Forces of Valor 83003 British 7th Armoured Division "The Desert Rats" Figure Pack (1:32 Scale)
"After [El] Alamein, we never had a defeat."
- British Prime Minister Winston Churchill
The true Forces of Valor...the men that fought the battles, the men behind the machines, and the men that paid the ultimate sacrifice. These men came from every nation and every creed to battle on their countries' behalf. Unrecognized acts of heroism occurred every hour of every day across every battlefield all over the world.

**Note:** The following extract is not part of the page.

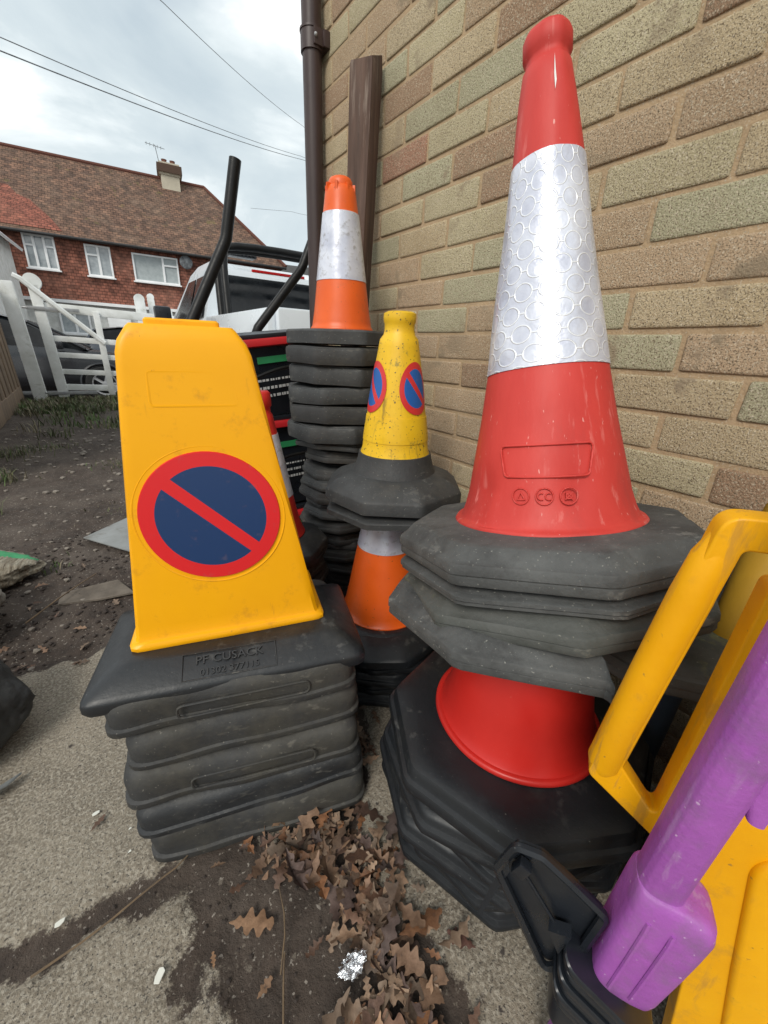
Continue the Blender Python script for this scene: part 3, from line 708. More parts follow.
# --- middle stack: small yellow no-waiting cone over an orange cone
G3 = 'traffic cones in the middle stack by the wall'
mc = thing('no_waiting_cone', 'short scuffed yellow cone with round no waiting patches, topmost of the middle stack', 'cone', (.612, .805, .588), axis_rot((-.012, 0, 1)), G3)
MP = [(.093, .080), (.089, .10), (.0835, .115), (.0795, .15), (.072, .20), (.058, .29), (.0445, .366), (.0365, .376), (.0345, .386), (.0345, .398), (.0365, .402), (.0375, .412), (.0365, .420), (.028, .424)]
body, rad = cone_body(mc, MP, m_yellow_dirty, 72, [(.137, .196, m_yellow_dirty, 'yellow_band')], dent=.001, seed=4)
th = math.atan2(-.805, -.612)
for da, dn in ((R(-62), 0), (R(44), 0)):
    bm = bmesh.new(); uvl = bm.loops.layers.uv.new('UVMap'); n = 40; zc = .262; r_c = .043; a0 = th+da
    def P_(s, z): rr2 = rad(z)+.0016; a = a0+s/rad(zc); return Vector((rr2*math.cos(a), rr2*math.sin(a), z))
    rings = [[(r_c*kk*math.cos(2*PI*i/n), zc+r_c*1.35*kk*math.sin(2*PI*i/n)) for i in range(n)] for kk in (1, .75, .5, .25)]
    vv = [[bm.verts.new(P_(s, z)) for s, z in rg] for rg in rings]; cv = bm.verts.new(P_(0, zc))
    def st(f, pts):
        for lp, (s, z) in zip(f.loops, pts): lp[uvl].uv = (s/r_c, (z-zc)/(r_c*1.35))
    for k in range(3):
        for i in range(n):
            j = (i+1) % n; f = bm.faces.new((vv[k][i], vv[k][j], vv[k+1][j], vv[k+1][i])); st(f, (rings[k][i], rings[k][j], rings[k+1][j], rings[k+1][i]))
    for i in range(n):
        j = (i+1) % n; f = bm.faces.new((vv[3][i], vv[3][j], cv)); st(f, (rings[3][i], rings[3][j], (0, zc)))
    obj('sign_patch', bm, m_sign_small, mc, smooth=60)
bm = bmesh.new(); lathe(bm, [(.125, .048), (.106, .056), (.0985, .075), (.094, .09), (.0915, .104), (.086, .104)], 64); obj('base_collar', bm, m_rubber_grey, mc)
PROF_TALL = [(.965, 0), (1.0, .003), (1.0, .024), (.985, .028), (.96, .030), (.86, .042), (.70, .052), (.60, .055)]
place_base(mc, octa_base(.183, 23, 8, PROF_TALL, 1.25, .008, .002, 41), m_rubber_grey).location = (0, 0, -.012)
nested_cone('grey octagonal cone base directly under the short yellow cone', (.612, .803, .541), (-.01, .02, 1), R(2), octa_base(.182, 23, 8, PROF_TALL, .62, .010, .002, 42), m_rubber_grey, G3)
oc = thing('traffic_cone', 'orange traffic cone with its white band half hidden below the short yellow cone', 'traffic cone', (.606, .822, .209), axis_rot((0, -.0, 1)), G3)
OP = [(.118, -.004), (.121, 0), (.121, .006), (.115, .010), (.111, .03), (.1, .088), (.0765, .216), (.068, .26), (.06, .32), (.05, .36)]
cone_body(oc, OP, m_orange, 80, [(.214, .30, m_sleeve_plain, 'reflective_sleeve')], dent=.001, seed=14)
bm = bmesh.new(); lathe(bm, [(.146, -.004), (.136, .002), (.127, .004), (.119, .003)], 72); obj('base_collar', bm, m_rubber_smooth, oc)
place_base(oc, octa_base(.215, 28, 12, PROF_TALL, .98, .05, .003, 43), m_rubber_smooth).location = (0, 0, -.054)
nm = ['first', 'second', 'third', 'lowest']
for k in range(4):
    nested_cone('black cone base, %s one under the orange cone in the middle stack' % nm[k], (.612+.006*(-1)**k, .82+.004*k, .156-.039*(k+1)+.003), (0, 0, 1), R(7*(-1)**k), octa_base(.205, 26, 12, PROF_OCT, .85, .04, .004, 45+k), m_rubber_smooth, G3)

# --- far stack by the timber post
G4 = 'traffic cones in the tall far stack'
fc = thing('traffic_cone', 'orange traffic cone with white band, topmost of the tall stack before the timber post', 'traffic cone', (.680, 1.2, .983), axis_rot((-.012, 0, 1)), G4)
FP = [(.096, -.004), (.097, .0), (.095, .005), (.091, .01), (.0895, .02), (.084, .05), (.0735, .128), (.0515, .29), (.043, .345), (.0395, .357), (.0335, .362), (.0335, .372), (.0285, .380), (.02, .384)]
cone_body(fc, FP, m_orange, 64, [(.130, .298, m_sleeve_plain, 'reflective_sleeve')], dent=.0008, seed=24)
bm = bmesh.new()
for q in range(8):
    a = 2*PI*q/8; box(bm, (.0385*math.cos(a), .0385*math.sin(a), .352), (.008, .006, .026), rotz(a), bev=.001)
obj('top_ribs', bm, m_orange, fc)
place_base(fc, octa_base(.178, 23, 60, [(.97, 0), (1, .002), (1, .034), (.97, .039), (.8, .041), (.5, .042)], 1.0, .010, .002, 61), m_rubber_grey).location = (0, 0, -.043)
rnd = random.Random(4)
FPF = [(.95, 0), (.985, .002), (.99, .006), (1, .012), (1, .036), (.985, .0405), (.96, .0415), (.955, .0435), (.7, .046)]
heights = [.05]*5+[.038]*14
zt = .940; k = 0
ords = ['second', 'third', 'fourth', 'fifth', 'sixth', 'seventh', 'eighth', 'ninth', 'tenth', 'eleventh', 'twelfth', 'thirteenth', 'fourteenth', 'fifteenth', 'sixteenth', 'seventeenth', 'eighteenth', 'nineteenth', 'twentieth', 'twenty first', 'twenty second', 'twenty third', 'twenty fourth', 'twenty fifth', 'twenty sixth', 'twenty seventh']
while zt > .045:
    hgt = .052+.008*rnd.random() if k < 5 else (.034+.010*rnd.random())
    z0 = zt-hgt
    rr = .178 if k < 5 else (.155 + .012*math.sin(k*1.7))
    if z0 < .005: z0 = .002
    big = k < 5
    ox = (.009*rnd.uniform(-1, 1)) if big else .012*rnd.uniform(-1, 1)+.012
    n = (.025*rnd.uniform(-1, 1), .02*rnd.uniform(-1, 1), 1) if big else (.09*rnd.uniform(-1, 1), .09*rnd.uniform(-1, 1), 1)
    nested_cone('black cone base, %s from the top of the tall far stack' % ords[k], (.682+ox, 1.2+.008*rnd.uniform(-1, 1), z0), n, R(rnd.uniform(-12, 12) if big else rnd.uniform(-20, 20)), octa_base(rr, 23, 60, FPF if big else PROF_OCT, (hgt-.003)/.046, .012, .004, 70+k), m_rubber_grey if k % 3 else m_rubber_dusty, G4)
    zt = z0; k += 1

# --- small red and white cone behind the front left stack
G5 = 'traffic cones in the small stack behind the yellow cone'
sc_c = thing('traffic_cone', 'slim red and white traffic cone half hidden behind the large yellow cone', 'traffic cone', (.388, 1.08, .400), axis_rot((-.055, .02, 1)), G5)
SP = [(.080, -.002), (.082, .003), (.078, .01), (.068, .05), (.053, .16), (.034, .31), (.028, .355), (.024, .362), (.024, .375), (.0285, .380), (.0285, .412), (.023, .418)]
cone_body(sc_c, SP, m_red_deep, 48, [(.125, .305, m_sleeve_plain, 'reflective_sleeve')], seed=2)
place_base(sc_c, octa_base(.15, 23, 40, PROF_TALL, .9, .015, .004, 91), m_rubber).location = (0, 0, -.05)
for k in range(8):
    z0 = .345-.047*(k+1)+.03
    if z0 < 0: break
    nested_cone('dark cone base, %s under the slim red and white cone' % ['first', 'second', 'third', 'fourth', 'fifth', 'sixth', 'seventh', 'eighth'][k], (.395+.005*(-1)**k, 1.09, z0), (0, 0, 1), R(8*(-1)**k), octa_base(.148, 23, 40, PROF_OCT, .98, .015, .005, 95+k), m_rubber, G5)

# ---------------------------------------------------------------- yellow barrier, purple post and clip (front right)
Bp = Vector((.383, .1055, .491)); hd = Vector((.498, -.867, 0)).normalized(); nd = Vector((-hd.y, hd.x, 0)); nd = -nd if nd.dot(Vector((-.38, -.1, 0))) < 0 else nd   # nd faces the camera side
def bfr(s, z, o=0): return Bp + hd*s + Vector((0, 0, z)) + nd*o
def slab_holes(outer, holes, th, bev, seg=4, frame=bfr, off=0):
    bm = bmesh.new(); es = []
    for lp in [outer]+holes:
        vs_ = [bm.verts.new((p[0], p[1], 0)) for p in lp]
        es += [bm.edges.new((vs_[i], vs_[(i+1) % len(vs_)])) for i in range(len(vs_))]
    bmesh.ops.triangle_fill(bm, use_beauty=True, use_dissolve=False, edges=es)
    bmesh.ops.dissolve_limit(bm, angle_limit=.01, verts=bm.verts[:], edges=bm.edges[:], delimit=set())
    ext = bmesh.ops.extrude_face_region(bm, geom=bm.faces[:])
    for v in [g for g in ext['geom'] if isinstance(g, bmesh.types.BMVert)]: v.co.z -= th
    bmesh.ops.recalc_face_normals(bm, faces=bm.faces[:])
    be = [e for e in bm.edges if len(e.link_faces) == 2 and abs(e.calc_face_angle(0)) > R(60)]
    bmesh.ops.bevel(bm, geom=be, offset=bev, segments=seg, profile=.5, affect='EDGES', clamp_overlap=True)
    for v in bm.verts: v.co = frame(v.co.x, v.co.y, v.co.z+off)
    return bm
outer = roundpoly([(-.006, .004), (.028, .327), (.48, .352), (.50, -.49), (.19, -.499), (.150, -.22), (.078, -.056)], [.012, .018, .05, .03, .03, .05, .03], 6)
hole = roundpoly([(.0235, .030), (.0475, .300), (.30, .312), (.305, .295), (.073, .275), (.066, -.022)], [.006, .006, .01, .01, .008, .006], 5)
yb = thing('barrier', 'bright yellow plastic barrier with a long open handle slot standing at the front right', 'barrier', bfr(.25, -.501))
def to_local(bm, o):
    inv = Vector(o.location)
    for v in bm.verts: v.co -= inv
    return bm
obj('frame', to_local(slab_holes(outer, [hole], .026, .0105, 5), yb), m_yellow_b, yb, smooth=50)
bm = bmesh.new(); P = [bfr(.0075, .004, -.013), bfr(.0088, .02, -.013), bfr(.020, .15, -.013), bfr(.029, .245, -.013), bfr(.0325, .285, -.013), bfr(.0345, .306, -.0135)]
tube(bm, P, [.012, .0175, .0172, .0170, .0150, .009], 28, up=tuple(nd)); obj('handle_tube', to_local(bm, yb), m_yellow_b, yb, smooth=60)
# moulded raised field on the panel
fo = roundpoly([(.150, -.02), (.40, .14), (.44, -.40), (.235, -.44), (.185, -.20)], [.04, .04, .05, .05, .06], 8)
fi = roundpoly([(.185, -.035), (.38, .085), (.40, -.36), (.262, -.39), (.222, -.18)], [.03, .03, .04, .04, .05], 8)
obj('moulded_rib', to_local(slab_holes(fo, [fi], .016, .006, 3, off=.0075), yb), m_yellow_b, yb, smooth=50)

pp = Vector((.3625, .018, 0))
po = thing('barrier_post', 'chalky purple plastic post with a wide socket crossing in front of the yellow barrier', 'barrier post', (.3520, .0370, 0), axis_rot((.012, -.035, 1)))
ang = math.atan2(hd.y, hd.x)
bm = bmesh.new(); rings = []
for z, w, d in ((0, .036, .036), (.335, .036, .036), (.34, .0395, .039), (.80, .0395, .039), (.9, .039, .038)):
    rings.append([rotz(ang) @ Vector((p.x, p.y, z)) for p in rrect(w, d, .0175)])
loft(bm, rings); obj('tube', bm, m_purple, po, smooth=50)
bm = bmesh.new(); rings = []
for z, w, d, cx in ((.298, .056, .044, .008), (.306, .060, .050, .010), (.318, .062, .051, .011), (.38, .066, .052, .0125), (.42, .068, .052, .0135), (.450, .069, .051, .0140), (.464, .066, .049, .0125), (.471, .058, .045, .009), (.474, .046, .041, .003)):
    rings.append([rotz(ang) @ Vector((p.x+cx, p.y, z)) for p in rrect(w, d, .014)])
loft(bm, rings); obj('socket', bm, m_purple, po, smooth=60)
for sx in (-.004, .016):
    bm = bmesh.new(); sg_ = 1 if nd.dot(rotz(ang) @ Vector((0, 1, 0))) > 0 else -1
    tube(bm, [rotz(ang) @ Vector((sx, q*sg_, z)) for z, q in ((.315, .026), (.37, .0268), (.43, .0268), (.445, .0255))], .0022, 6)
    obj('moulded_rib', bm, m_purple, po)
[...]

The battles of World War II raged all over Europe and the Far East. From the harsh desert climate of North Africa to the rain soaked Western European Theatre to the extreme cold at the heart of Germany and Eastern Europe, the men of World War II fought bravely wherever they were and no matter what they faced.
This set consists of five British soldiers in various poses from the 7th Armored Division ("The Desert Rats"). Comes with sandbags and a variety of battlefield equipment.
Sold Out!
Dimensions:
Height: 2 inches
Release Date: June 2003
Historical Account: "The Desert Rats" - According to Field Marshal Lord Carver, himself a former Desert Rat, the 7th Armoured Division's name and emblem were inspired by a pet jerboa kept by a regimental signaller. Seeing the beast, the division's then commander, Major-General "Hobo" Hobart, is said to have remarked, "This little animal should become our emblem. We must learn to live as he does, the hard way, in the desert."
And, having trained its men to fight and win battles in the vast Western Desert, the division played a crucial, and decisive, role in the North African campaign. Three times - in 1940, '41 and '42 - German and Italian forces attempted to take control of the North African coast. Three times they were driven back, by the UK's Eighth Army, the heaviest fighting taking place near Tobruk in Libya.
The German commander, Lieutenant-General Erwin Rommel - the charismatic and respected 'Desert Fox' - promised his men that, if they took Tobruk, he would build a monument to commemorate the victory. If they lost, though, the
Afrika Korps would bury its dead there. The German cemeteries still to be seen on the Libyan coastline bear mute testament to Rommel's failure and the Desert Rats' hard-won success.
But it was victory at El Alamein in October 1942 - which came after one of the biggest artillery barrages of the war - that sealed Rommel's fate in North Africa and brought the Desert Rats, the Eighth Army and its commander, General Bernard Montgomery, eternal fame.
Not surprisingly, the Desert Rats' war did not end there. They fought in some of the war's bloodiest battles; at Salerno, in Normandy. and crossing the Rhine into Germany. And they ended the war by marching in the victory parade at the very heart of the Third Reich, Berlin itself.